Cette accusation, surprenante et sans fondement, vise peut-être à occulter une autre collaboration, bien réelle celle-ci: celle des Etats européens avec les garde-côtes libyens, c’est-à-dire avec des milices parties prenantes d’une guerre civile, qui empêchent les migrants de quitter le territoire libyen en les emprisonnant dans des centres de détention dont les conditions inhumaines sont désormais bien connues et documentées. «Renvoyer des personnes dans un contexte où elles vont être exposées à des traitements dégradants et inhumains, à la torture et aux violences sexuelles constitue en soi une violation des droits humains», a affirmé Caroline Abu Sada, directrice de SOS Méditerranée Suisse.

Concernant l’implication exacte de la Suisse dans cette collaboration, on sait qu’un million de francs a été libéré par le Conseil fédéral pour offrir aux garde-côtes libyens du matériel et des formations et pour construire des «camps d’accueil» dans quatre ports.
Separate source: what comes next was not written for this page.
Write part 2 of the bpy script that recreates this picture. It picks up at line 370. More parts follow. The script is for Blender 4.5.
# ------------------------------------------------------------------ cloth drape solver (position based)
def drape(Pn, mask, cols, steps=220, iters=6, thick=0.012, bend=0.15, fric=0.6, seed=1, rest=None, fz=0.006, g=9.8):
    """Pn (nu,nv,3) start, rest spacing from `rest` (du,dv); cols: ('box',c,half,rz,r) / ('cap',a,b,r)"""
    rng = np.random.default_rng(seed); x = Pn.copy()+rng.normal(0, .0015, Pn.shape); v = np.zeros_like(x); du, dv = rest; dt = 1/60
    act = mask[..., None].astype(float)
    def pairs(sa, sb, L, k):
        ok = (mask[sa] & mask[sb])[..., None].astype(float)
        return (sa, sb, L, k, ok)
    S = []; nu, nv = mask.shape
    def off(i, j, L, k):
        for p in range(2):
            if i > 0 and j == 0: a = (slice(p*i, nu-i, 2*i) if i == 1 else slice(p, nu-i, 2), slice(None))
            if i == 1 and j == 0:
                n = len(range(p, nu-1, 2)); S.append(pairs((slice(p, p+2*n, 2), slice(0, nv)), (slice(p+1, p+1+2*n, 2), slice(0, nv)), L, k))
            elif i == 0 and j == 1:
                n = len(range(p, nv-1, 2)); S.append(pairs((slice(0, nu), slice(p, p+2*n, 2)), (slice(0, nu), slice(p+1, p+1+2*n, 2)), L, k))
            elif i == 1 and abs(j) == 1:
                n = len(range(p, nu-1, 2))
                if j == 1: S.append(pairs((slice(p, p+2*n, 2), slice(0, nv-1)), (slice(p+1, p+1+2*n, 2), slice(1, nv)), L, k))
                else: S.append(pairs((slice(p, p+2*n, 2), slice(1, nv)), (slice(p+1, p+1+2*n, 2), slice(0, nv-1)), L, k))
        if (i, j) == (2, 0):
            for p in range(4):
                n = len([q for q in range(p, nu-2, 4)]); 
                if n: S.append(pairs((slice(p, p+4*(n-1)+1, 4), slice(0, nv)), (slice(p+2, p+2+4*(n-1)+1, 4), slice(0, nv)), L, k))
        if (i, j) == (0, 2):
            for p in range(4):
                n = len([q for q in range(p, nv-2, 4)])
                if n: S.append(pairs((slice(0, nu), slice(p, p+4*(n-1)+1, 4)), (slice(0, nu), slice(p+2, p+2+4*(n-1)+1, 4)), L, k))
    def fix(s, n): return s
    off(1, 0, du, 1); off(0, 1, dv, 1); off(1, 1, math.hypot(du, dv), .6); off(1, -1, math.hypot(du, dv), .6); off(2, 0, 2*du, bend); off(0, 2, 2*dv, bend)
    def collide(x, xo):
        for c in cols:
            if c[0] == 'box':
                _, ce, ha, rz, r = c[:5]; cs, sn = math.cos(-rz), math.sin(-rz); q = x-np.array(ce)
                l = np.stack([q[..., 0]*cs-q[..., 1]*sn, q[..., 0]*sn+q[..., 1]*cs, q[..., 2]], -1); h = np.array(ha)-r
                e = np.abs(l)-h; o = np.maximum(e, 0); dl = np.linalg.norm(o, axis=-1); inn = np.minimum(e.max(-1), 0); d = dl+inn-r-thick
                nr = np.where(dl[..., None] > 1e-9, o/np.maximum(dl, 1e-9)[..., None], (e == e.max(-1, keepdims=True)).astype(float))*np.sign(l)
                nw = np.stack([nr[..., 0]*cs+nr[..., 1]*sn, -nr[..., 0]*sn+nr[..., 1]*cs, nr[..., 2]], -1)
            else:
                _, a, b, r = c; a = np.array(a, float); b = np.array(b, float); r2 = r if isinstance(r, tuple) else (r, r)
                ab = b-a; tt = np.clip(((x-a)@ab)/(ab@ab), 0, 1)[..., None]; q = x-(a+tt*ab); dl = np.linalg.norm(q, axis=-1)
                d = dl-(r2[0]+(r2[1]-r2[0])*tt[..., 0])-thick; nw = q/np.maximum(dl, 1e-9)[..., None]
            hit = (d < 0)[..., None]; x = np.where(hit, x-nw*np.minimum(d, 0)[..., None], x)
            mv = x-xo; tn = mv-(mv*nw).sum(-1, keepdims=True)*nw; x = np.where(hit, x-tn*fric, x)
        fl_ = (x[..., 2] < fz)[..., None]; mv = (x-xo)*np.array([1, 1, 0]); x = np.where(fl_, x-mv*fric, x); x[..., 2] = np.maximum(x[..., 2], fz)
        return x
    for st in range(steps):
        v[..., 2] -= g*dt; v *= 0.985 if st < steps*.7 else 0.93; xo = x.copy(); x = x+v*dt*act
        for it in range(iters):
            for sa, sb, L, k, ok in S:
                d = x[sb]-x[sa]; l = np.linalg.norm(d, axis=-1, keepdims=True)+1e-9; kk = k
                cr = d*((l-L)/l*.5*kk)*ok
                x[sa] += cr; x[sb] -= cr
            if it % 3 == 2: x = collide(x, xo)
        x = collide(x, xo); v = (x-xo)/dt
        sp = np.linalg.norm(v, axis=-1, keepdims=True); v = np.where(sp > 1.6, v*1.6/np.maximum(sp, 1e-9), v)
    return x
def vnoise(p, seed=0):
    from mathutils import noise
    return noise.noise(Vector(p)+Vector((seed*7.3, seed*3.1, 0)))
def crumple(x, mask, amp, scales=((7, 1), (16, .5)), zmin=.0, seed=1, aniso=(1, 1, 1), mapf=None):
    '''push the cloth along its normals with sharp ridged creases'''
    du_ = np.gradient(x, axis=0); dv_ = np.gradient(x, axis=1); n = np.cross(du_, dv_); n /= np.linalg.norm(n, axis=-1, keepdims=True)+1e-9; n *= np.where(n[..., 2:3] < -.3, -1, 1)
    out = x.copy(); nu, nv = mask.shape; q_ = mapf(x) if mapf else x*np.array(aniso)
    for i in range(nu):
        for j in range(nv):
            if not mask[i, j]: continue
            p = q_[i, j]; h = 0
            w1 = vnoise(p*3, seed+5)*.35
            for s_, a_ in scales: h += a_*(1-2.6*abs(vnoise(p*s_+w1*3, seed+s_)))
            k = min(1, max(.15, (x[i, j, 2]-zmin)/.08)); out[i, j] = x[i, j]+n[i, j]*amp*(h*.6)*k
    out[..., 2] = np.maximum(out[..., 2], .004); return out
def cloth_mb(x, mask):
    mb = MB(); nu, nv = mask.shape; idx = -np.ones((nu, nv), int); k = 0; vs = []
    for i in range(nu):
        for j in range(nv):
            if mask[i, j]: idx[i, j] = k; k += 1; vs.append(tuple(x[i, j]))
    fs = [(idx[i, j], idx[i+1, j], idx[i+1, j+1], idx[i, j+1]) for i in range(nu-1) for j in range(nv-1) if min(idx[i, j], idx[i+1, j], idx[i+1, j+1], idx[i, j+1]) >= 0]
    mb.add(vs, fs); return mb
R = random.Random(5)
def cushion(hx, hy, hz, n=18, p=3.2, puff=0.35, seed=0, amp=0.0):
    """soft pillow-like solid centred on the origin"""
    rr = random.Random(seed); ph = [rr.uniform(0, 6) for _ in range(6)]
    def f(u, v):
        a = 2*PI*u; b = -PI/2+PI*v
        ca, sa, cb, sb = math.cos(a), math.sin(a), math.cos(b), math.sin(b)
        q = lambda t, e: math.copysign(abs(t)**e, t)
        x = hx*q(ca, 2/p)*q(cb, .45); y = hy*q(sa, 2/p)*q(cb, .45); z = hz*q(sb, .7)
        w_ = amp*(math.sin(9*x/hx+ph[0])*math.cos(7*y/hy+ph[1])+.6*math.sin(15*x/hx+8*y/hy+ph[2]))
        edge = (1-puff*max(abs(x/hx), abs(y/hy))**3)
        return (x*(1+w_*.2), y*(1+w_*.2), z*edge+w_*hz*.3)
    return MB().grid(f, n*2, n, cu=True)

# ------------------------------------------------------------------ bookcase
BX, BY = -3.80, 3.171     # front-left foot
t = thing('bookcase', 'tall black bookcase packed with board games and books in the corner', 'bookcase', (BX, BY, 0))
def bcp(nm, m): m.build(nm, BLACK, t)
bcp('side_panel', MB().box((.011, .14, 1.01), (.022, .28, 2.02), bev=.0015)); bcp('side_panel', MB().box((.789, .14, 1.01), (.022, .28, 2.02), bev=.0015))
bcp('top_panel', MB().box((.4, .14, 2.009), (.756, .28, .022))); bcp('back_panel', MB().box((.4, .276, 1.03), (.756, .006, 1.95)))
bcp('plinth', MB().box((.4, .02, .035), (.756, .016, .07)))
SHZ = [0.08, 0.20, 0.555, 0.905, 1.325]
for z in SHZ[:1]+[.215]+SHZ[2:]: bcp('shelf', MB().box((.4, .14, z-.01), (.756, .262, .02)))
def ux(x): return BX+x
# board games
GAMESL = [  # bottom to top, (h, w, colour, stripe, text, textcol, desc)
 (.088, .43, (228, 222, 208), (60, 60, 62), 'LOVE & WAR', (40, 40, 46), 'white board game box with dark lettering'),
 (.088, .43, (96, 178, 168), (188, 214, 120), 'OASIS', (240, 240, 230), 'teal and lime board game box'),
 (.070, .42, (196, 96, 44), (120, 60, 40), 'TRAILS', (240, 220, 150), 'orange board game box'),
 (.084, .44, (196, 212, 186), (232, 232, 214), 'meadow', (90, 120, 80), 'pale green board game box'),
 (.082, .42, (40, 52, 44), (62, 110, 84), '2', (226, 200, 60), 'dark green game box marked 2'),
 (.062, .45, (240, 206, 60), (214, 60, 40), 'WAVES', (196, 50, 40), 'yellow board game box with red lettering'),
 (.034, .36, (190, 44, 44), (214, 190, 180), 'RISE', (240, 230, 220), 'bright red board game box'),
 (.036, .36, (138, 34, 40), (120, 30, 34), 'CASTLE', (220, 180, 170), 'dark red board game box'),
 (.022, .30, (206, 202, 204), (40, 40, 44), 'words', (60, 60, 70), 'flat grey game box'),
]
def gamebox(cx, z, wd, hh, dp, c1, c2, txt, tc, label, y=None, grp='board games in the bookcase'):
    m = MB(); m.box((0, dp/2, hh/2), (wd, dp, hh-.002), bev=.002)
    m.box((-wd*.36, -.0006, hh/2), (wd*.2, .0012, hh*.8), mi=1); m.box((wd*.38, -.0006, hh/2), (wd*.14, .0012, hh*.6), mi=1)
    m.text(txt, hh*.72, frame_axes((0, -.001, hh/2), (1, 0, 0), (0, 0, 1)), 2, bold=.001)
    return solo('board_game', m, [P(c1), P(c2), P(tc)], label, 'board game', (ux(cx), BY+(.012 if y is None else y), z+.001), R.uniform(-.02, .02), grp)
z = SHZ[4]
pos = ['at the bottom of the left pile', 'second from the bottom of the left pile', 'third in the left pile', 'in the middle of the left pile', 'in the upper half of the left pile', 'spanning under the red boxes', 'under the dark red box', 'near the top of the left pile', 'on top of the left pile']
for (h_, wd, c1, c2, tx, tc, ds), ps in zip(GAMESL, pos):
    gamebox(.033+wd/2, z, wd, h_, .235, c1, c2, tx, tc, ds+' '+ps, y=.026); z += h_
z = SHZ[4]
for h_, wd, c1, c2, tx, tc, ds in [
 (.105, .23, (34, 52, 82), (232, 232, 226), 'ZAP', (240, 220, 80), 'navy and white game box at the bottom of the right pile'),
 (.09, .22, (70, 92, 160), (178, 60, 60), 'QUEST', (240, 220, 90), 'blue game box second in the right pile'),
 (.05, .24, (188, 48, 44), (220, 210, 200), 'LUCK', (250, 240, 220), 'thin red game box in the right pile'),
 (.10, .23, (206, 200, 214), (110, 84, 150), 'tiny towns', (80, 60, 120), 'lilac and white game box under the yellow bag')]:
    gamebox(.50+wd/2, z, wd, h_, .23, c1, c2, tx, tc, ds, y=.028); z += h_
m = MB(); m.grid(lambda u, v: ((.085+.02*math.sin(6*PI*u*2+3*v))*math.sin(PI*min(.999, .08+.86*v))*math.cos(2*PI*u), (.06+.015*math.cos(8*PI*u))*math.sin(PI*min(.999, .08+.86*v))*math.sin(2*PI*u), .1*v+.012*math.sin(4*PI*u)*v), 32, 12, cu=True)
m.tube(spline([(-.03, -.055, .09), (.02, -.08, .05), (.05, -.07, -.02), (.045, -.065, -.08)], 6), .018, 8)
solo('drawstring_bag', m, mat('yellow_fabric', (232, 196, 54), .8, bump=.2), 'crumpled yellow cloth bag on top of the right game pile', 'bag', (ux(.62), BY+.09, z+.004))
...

Une interpellation parlementaire du Groupe des Verts demandant plus de détails sur la destination de cet argent et son suivi a été déposée le 29 septembre mais n’a pas encore été traitée par le Conseil national.

Protection ou «vernis humanitaire»?
De la rencontre du groupe de contact, les médias suisses ont surtout retenu la volonté de Simonetta Sommaruga de «protéger les migrants». Il s’agit en effet de l’un des trois axes discutés par le groupe et c’est celui que la ministre de la Justice a constamment mis en avant dans sa campagne de communication.

A l’issue de la conférence ministérielle, les mesures envisagées sont «l’amélioration des conditions dans les centres où des migrants sont détenus en Libye, la recherche d’alternatives à la détention, le soutien au retour volontaire et la réintégration des migrants dans les pays d’origine, le renforcement des structures d’asile et de protection le long de la route migratoire, l’amélioration de la prévention du trafic de migrants et la lutte contre la traite des êtres humains». Il s’agit également de «s’attaquer aux causes profondes des problèmes, en créant des opportunités dans les pays d’origine des migrants», précise le communiqué diffusé par le Conseil fédéral.

Pour Charles Heller, ces mesures ne sont cependant «qu’un vernis humanitaire, qui cache une politique sécuritaire visant à contenir les mouvements des migrants». Sophie Guignard, coprésidente de Solidarité sans frontières, partage cet avis: «Avec l’argument de la ‘protection’, les autorités essaient de redorer le blason d’une politique migratoire qui n’est tout simplement plus acceptable. Ce qu’il faut aujourd’hui, ce sont des passages sûrs et des voies légales de migration, ainsi que l’arrêt immédiat et total du soutien financier, institutionnel et matériel aux garde-côtes libyens».